Halife seçildiği ilk gün kendisinden başlamış ve ailesini hesaba çekmişti. Hanımı Fatıma’ya babasından kalma mücevheratları gösterek; ‘’ Şu ikisinden birini seç; Ya elindeki mücevheratın hepsini hazineye verirsin; ya da senden boşanmak için bana izin verirsin ’’der. Hanımı tereddütsüz bu teklifi kabul ederek, bütün varlığını hazineye bağışlar. İkinci iş olarakta Emevilerin haksız yere el koyduğu bütün malları sahiplerine geri dağıtarak devlet-millet helalleşmesini sağlar.
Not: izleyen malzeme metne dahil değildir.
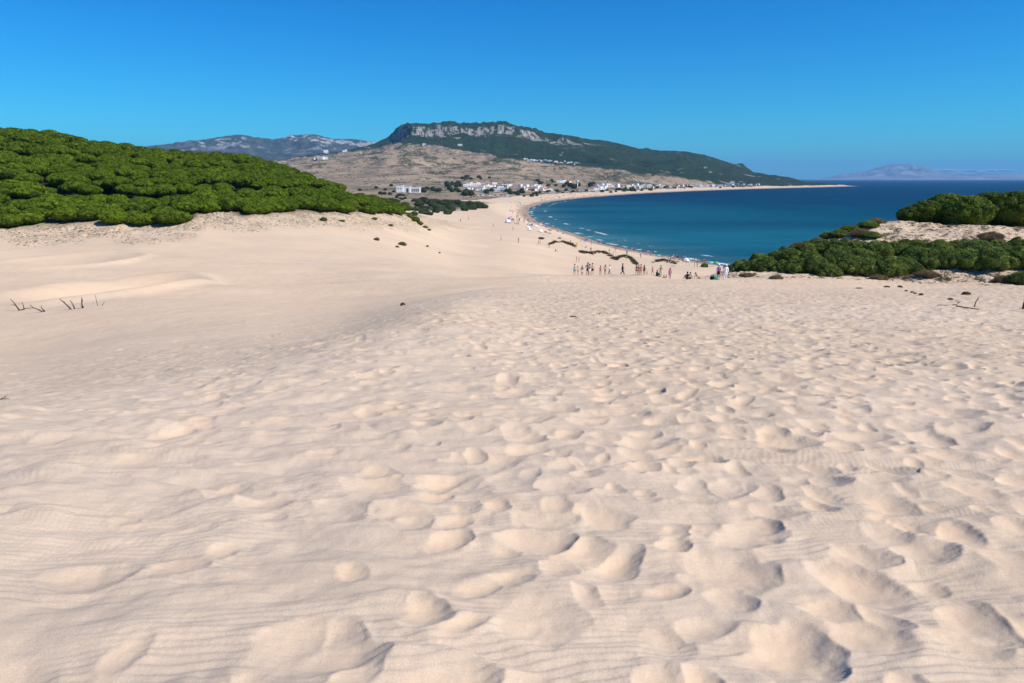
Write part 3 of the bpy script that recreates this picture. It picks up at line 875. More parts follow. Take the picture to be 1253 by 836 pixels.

Zerre kadar İslam’dan taviz vermeyen halife, böylelikle Emevi hanedanının kurmuş olduğu devlet baskısını, devlet sömürüsünü, devlet zulmünü de ayaklar altına alır. ‘’ İnsanlık tarihinde tek örneği gösterilemez ki, bir Devlet ve tabii o devleti oluşturan devlet adamları adil olsun; rüşvet yemesin; halkın hak-hukukununa tecavüz etmesin; kendileri köşklerinde, millet toprak altında yaşamasın da, o ülkede huzursuzluk olsun!... Bu, muhaldir.’’ (bk. İ.S Sırma. Emevi Dönemi, s 112,119)
Ömer bin Abdülaziz Emevi Devletine Asrı saadet dönemini tekrar yaşatan büyük bir liderdir. Adaletiyle, merhametiyle ve hak karşısında dik duruşuyla Hz. Ömer’in torunu olduğunu ortaya koymuştu. Bundan dolayıdır ki, bazı İslam alimleri ona 5.Halife gözü ile bakarlar. O, adaletiyle sadece Müslümanlara değil herkese adil davranılmasını sağlar. Kendi döneminde hadislerin bir araya toplanmasını sağlayarak, sahih hadislerin uydurma hadislere karışmasının da önüne geçerek, bizlere çok değrli bir hazine bırakmış olur. Bazı tarihçilerin onun akçiğer hastalığından öldüğünü nakletseler de, çoğunlun fikrine göre Ümeyye ailesi tarafından hizmetçisine zehirletilerek öldürüldüğü konusunda fikir birliği içindedirler.Doğrusunu Allah Bilir.